For the fourth quarter of 2025, Energy Transfer reported net income attributable to partners of $928 million, or $0.25 per common unit. This represents a decrease from $1.08 billion ($0.29 per unit) in the fourth quarter of 2024, primarily due to higher operating expenses and interest costs. Quarterly revenues reached $25.32 billion, a 29.6% increase over the same period last year.

Despite the quarterly earnings miss relative to analyst expectations, the Partnership’s cash-flow metrics remained robust:

  • Adjusted EBITDA: Q4 Adjusted EBITDA rose 8% to $4.18 billion. Full-year 2025 adjusted EBITDA reached a record $16 billion.
  • Distributable Cash Flow (DCF): DCF attributable to partners for the quarter was $2.04 billion, up from $1.98 billion in Q4 2024.
  • Cash Distributions: Underscoring its commitment to unitholder returns, Energy Transfer recently increased its quarterly distribution to $0.3350 per common unit ($1.34 annualized), a 3% increase over the prior year.

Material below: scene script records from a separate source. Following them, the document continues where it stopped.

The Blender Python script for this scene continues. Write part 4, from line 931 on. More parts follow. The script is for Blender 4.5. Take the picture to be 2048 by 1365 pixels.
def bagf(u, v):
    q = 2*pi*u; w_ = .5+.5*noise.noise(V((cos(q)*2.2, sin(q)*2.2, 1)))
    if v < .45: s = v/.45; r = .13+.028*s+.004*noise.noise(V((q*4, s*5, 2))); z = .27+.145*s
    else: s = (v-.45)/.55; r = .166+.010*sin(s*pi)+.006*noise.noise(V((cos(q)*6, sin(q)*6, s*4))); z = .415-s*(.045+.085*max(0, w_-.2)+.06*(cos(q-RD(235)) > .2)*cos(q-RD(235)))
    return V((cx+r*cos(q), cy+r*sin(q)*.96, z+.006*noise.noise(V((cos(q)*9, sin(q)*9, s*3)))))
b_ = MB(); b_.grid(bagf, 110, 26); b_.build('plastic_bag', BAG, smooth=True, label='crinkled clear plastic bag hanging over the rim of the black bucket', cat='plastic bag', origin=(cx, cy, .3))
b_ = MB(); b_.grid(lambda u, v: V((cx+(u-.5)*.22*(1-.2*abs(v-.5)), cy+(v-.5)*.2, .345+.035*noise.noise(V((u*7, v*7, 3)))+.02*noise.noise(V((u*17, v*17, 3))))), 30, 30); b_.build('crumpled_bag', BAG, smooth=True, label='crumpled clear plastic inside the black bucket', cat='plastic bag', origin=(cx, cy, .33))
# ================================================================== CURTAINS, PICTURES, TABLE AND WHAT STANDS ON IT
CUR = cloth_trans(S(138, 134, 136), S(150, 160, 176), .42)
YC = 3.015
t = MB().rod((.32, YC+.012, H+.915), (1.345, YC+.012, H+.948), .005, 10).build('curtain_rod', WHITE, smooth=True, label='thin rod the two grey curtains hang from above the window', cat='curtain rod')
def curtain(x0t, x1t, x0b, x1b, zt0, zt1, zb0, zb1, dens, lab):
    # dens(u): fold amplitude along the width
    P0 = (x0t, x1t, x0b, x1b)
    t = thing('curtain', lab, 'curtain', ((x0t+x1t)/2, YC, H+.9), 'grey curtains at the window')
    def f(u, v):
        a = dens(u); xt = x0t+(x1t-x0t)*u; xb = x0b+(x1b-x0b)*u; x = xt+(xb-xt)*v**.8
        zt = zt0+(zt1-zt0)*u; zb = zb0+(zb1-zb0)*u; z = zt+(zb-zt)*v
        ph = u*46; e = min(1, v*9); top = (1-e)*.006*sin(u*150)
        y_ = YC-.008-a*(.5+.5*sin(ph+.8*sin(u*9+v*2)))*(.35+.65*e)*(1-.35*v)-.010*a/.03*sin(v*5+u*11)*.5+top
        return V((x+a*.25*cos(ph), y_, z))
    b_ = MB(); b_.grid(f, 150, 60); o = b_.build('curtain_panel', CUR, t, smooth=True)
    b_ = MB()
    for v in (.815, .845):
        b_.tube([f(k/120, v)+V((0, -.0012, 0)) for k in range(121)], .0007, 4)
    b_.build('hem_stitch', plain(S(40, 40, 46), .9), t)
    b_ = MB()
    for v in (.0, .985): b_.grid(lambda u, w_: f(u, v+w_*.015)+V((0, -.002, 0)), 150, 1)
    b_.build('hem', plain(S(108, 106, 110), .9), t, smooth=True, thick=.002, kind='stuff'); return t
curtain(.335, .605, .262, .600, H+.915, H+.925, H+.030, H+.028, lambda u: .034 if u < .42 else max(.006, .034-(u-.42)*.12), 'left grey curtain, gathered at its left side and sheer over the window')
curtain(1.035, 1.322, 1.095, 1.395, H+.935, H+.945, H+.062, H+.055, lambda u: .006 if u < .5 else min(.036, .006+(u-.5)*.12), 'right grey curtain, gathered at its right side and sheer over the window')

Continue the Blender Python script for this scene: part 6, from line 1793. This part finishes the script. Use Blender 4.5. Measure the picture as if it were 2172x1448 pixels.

Operational Records Across the Network

Energy Transfer’s diversified midstream franchise saw unprecedented volume growth in 2025. For the full year, the Partnership set new operational records in the following categories:

  • Crude Oil Transportation: Up 6% vs. 2024.
  • NGL Transportation & Fractionation: Transportation volumes rose 6%, while fractionation volumes set a new record with a 2% increase.
  • Midstream & Natural Gas: Midstream gathered volumes grew by 5%, and interstate natural gas transportation volumes increased by 7%.
  • NGL Exports: Total export volumes surged 9% to a new record.

Strategic Capital Allocation and 2026 Outlook

In a strategic shift, management announced the suspension of the Lake Charles LNG export project. The decision allows the Partnership to prioritize a substantial backlog of natural gas pipeline infrastructure projects that offer superior risk/return profiles and immediate market demand.

“We are seeing a significant increase in demand for natural gas infrastructure, particularly to support the rapid expansion of data centers and power generation,” the company noted during its earnings presentation. Energy Transfer recently began flowing gas on its first dedicated lateral to a data center campus near Abilene, Texas.

Updated 2026 Guidance:

  • Adjusted EBITDA: Raised to a range of $17.45 billion to $17.85 billion (up from $17.3–$17.7 billion).
  • Growth Capital: Expected to be between $5.0 billion and $5.5 billion.
  • Key Projects: Focus areas for 2026 include the Desert Southwest Pipeline (recently upsized to a 48-inch diameter with 2.3 Bcf/d capacity), the Mustang Draw I and II processing plants, and the Frac IX expansion at Mont Belvieu.

Liquidity and Balance Sheet

As of year-end 2025, Energy Transfer maintained a strong financial position with $2.12 billion in available capacity on its revolving credit facility. The Partnership continues to target a long-term leverage ratio of 4.0x to 4.5x EBITDA, ending the year with its strongest financial standing in history.